The sketchbook goes everywhere with me. Sometimes it’s a hiding place, a way to assuage social anxiety, other times just a way to pass hours I don’t know what to do with. Because I’ve never kept a diary, it’s the closest thing to a record of my days. Unlike many artists, I’ve never used a sketchbook to work up ideas for more finished work, or for any ideas at all for that matter. What I draw in there is what I see of where I’ve been. More often than not it’s faces of singers, readers, and sitters on public transportation which make me take the book out. I hardly ever know these people but drawing them establishes a tenuous connection (whether they know it or not).
The last couple of sketches in the book I just finished were of the singer/songwriter Will Oldham and the electronic combo Bitchin’ Bajas. I don’t know any of them personally and likely never will, but for the 15 or 20 minutes when I was making marks as they played, I was engaged more actively with their music and for that, no matter what I end up with, these drawings matter.
I have a stack of about 15 finished sketchbook teetering on my studio book case. I don’t look at them that often but when I do there’s an occasional drawing which doesn’t seem so bad and, as a whole, each book does remind me of specific blocks of time.

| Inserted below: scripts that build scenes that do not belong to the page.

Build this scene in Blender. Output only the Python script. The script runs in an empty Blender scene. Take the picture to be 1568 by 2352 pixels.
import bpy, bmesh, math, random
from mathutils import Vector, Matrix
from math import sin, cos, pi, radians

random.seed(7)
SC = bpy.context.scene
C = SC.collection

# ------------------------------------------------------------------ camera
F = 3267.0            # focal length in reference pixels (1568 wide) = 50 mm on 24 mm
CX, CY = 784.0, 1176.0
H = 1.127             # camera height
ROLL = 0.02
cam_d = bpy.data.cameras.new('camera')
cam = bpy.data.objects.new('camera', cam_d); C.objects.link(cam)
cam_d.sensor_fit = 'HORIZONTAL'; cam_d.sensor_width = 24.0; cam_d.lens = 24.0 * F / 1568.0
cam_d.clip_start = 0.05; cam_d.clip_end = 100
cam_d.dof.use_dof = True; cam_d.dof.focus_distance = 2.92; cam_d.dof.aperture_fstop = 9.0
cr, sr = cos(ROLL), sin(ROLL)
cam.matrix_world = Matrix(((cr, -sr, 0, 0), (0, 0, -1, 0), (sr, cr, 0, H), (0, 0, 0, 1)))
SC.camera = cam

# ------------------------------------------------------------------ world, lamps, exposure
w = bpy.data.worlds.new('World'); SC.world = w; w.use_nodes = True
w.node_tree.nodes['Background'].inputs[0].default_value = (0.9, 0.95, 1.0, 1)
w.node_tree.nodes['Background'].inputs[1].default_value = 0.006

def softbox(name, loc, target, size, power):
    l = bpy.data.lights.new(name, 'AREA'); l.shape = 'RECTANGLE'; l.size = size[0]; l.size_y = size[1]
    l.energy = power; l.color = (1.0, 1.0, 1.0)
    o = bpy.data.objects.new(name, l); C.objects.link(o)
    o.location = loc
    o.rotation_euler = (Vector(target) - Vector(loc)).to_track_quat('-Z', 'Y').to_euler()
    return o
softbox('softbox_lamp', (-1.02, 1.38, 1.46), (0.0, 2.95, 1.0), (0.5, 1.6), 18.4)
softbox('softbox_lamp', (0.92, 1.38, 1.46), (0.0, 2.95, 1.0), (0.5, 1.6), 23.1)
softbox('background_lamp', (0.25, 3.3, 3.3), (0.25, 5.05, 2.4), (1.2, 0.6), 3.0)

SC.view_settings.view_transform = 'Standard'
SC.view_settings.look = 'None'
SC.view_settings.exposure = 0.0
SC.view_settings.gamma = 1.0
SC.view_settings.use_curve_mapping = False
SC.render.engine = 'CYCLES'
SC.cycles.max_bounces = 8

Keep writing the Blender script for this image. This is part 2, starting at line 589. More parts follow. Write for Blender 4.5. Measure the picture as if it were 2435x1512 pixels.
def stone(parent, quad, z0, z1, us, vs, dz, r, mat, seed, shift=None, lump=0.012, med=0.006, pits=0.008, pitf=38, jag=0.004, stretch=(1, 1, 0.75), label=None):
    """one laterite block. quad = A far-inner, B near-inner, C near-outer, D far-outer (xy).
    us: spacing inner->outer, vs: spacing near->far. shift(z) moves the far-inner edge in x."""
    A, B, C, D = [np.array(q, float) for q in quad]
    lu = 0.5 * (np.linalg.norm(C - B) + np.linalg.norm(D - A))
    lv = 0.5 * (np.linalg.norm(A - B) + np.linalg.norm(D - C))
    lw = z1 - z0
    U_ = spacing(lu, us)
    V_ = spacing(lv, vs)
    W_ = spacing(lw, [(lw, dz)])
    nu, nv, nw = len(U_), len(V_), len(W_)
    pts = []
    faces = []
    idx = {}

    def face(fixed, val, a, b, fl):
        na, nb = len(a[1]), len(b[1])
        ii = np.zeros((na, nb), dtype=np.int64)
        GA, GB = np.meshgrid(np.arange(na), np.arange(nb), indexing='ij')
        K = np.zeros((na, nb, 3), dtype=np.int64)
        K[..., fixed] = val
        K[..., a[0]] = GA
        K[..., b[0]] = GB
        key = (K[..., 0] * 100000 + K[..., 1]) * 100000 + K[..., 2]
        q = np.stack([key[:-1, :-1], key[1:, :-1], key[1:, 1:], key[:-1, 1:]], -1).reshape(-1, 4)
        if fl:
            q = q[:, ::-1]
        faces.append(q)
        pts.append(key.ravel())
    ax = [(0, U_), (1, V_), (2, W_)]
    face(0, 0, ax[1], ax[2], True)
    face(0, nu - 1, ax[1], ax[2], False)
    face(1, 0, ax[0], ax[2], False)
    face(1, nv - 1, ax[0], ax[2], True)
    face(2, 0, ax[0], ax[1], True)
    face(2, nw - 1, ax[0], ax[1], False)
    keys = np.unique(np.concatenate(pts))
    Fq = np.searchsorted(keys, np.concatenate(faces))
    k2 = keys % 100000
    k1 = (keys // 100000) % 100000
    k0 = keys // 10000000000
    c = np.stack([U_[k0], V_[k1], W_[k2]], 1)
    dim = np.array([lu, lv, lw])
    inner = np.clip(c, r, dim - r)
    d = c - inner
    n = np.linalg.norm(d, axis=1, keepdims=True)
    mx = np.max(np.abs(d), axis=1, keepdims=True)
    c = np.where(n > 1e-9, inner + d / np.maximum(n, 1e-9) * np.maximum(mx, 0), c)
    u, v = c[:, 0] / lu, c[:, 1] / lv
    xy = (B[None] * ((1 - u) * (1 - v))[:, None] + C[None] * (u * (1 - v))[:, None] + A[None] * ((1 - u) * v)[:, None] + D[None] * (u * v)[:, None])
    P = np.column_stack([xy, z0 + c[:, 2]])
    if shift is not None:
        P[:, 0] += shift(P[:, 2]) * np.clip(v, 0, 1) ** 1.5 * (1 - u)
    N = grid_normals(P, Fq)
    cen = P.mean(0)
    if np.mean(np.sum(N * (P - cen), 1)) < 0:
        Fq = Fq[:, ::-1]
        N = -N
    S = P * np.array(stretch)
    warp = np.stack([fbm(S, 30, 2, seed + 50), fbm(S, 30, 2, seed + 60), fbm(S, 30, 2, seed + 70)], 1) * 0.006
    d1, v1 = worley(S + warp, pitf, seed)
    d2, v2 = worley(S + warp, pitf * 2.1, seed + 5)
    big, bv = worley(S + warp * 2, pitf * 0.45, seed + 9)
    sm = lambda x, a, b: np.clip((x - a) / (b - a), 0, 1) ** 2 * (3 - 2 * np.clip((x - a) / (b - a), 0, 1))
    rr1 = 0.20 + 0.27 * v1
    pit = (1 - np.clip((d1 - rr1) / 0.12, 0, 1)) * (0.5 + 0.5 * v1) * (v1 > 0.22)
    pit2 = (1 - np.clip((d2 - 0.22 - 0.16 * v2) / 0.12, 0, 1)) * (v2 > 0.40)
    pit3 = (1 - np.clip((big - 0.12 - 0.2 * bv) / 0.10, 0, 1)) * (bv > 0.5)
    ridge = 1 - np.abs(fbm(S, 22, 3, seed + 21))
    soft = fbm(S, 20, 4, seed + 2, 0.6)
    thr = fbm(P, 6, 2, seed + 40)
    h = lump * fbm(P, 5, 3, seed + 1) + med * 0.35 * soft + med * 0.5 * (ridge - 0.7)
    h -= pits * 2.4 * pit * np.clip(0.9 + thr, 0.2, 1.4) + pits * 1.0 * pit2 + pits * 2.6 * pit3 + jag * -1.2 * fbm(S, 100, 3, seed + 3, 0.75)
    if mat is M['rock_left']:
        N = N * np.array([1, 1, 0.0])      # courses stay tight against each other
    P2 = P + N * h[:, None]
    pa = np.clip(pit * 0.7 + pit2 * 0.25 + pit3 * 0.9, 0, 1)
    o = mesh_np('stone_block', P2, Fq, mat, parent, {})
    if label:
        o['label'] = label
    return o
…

Remembering with pictures isn’t the same as remembering with words. It feels sturdier to me, less prone to sugarcoating or other revision after the fact. But that’s probably because drawing has been how I’ve talked with the world for over 30 years and I just trust it more.
In the meantime, I started a new book. The first sketch is of a glass, wine bottle, and water carafe at Rootstock on Saturday night. Nothing profound here, but when I look at it later I’ll remember the porkbelly salad, mushroom tagliatelle, and two very different glasses of wine I had that night, the people I talked to and eavesdropped on, and it’ll happen without a single word jotted down anywhere.